Review: Third Coast Percussion

Feb. 23, Singleton Arts Center, Virginia Commonwealth University

A percussion quartet is not a typical chamber ensemble, especially not on the schedule of a series like VCU’s Rennolds Chamber Concerts, whose usual attractions are string or string-with-piano groups playing mostly standard European classical-romantic repertory.

Third Coast Percussion, in sharp contrast, presented a program entirely devoted to contemporary works (the earliest from 1993), several of them composed by members of the quartet. That’s not unusual for such groups: As Third Coast’s Robert Dillon observed during the concert, virtually all of the repertory for percussion ensemble has been written in the past 80 years. And most of the instruments this group plays are either of fairly recent vintage – the modern marimba, for example, dates from the turn of the 20th century – or have been employed only recently in Western art-music.

Since its founding in 2004, this Chicago-based foursome – joining Dillon are Sean Connors, Peter Martin and David Skidmore – has become one of the most popular percussion ensembles and one of the most active in composing and commissioning new music, as well as adapting music originally for other instrumentation.

Third Coast Percussion’s VCU program featured three works by its members – “BEND” by Martin (formerly head of VCU’s percussion program), “Ordering-Instincts” by Dillon and two sections from “Aliens with Extraordinary Abilities” by Skidmore; a collective work by the four, “Niagara” from the film score “Paddle to the Sea;” an arrangement of “Amazon River” from “Aguas de Amazonia” by Philip Glass (originally for piano); and recent pieces by Augusta Read Thomas, Mark Applebaum and Devonté Hymes.

Most were rooted in marimbas, although these resonant mallet-percussion keyboard instruments were frequently played in unconventional ways – tapped like drums, bowed like string instruments, even resonating in response to human breath. Martin’s “BEND” (2016) hinged on a number of these techniques, although mostly in sequence rather than in combination.

The marimba-centric works, notably Hymes’ “Perfectly Voiceless” (2018) and Glass’ “Amazon River,” generally featured recurring rhythmic patterns, often growing more complex as pieces progressed.

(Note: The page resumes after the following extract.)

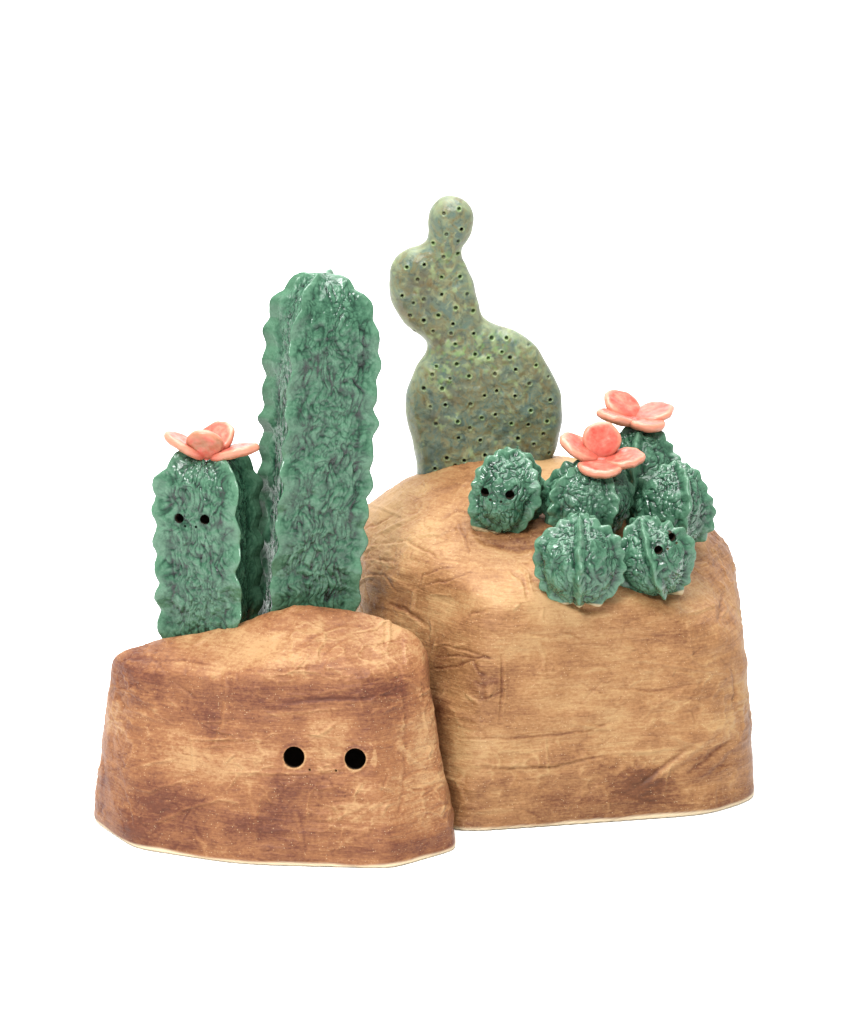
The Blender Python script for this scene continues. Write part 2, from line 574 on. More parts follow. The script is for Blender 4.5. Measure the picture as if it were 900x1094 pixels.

The two most novel offerings were Thomas’ “Prayer,” from her longer “Resounding Earth” (2012), for an assemblage of traditional Tibetan “singing bowls” singly producing brightly resonant tones and collectively creating densely chromatic overtones; and Applebaum’s “Aphasia” (2010), in which recorded vocal samples of words, numbers and sound effects are synchronized to physical gestures by live performers in what sounds like a high-tech re-creation of the faux-linguistic comedy routines of Peter Ustinov.

In several of the selections, video from an overhead camera helpfully clarified who was playing what and how. Kaleidoscopic animations accompanying Skidmore’s “Aliens” excerpts enlarged the experience of “Don’t Eat Your Young” and compounded the tension of “Torched and Wrecked.”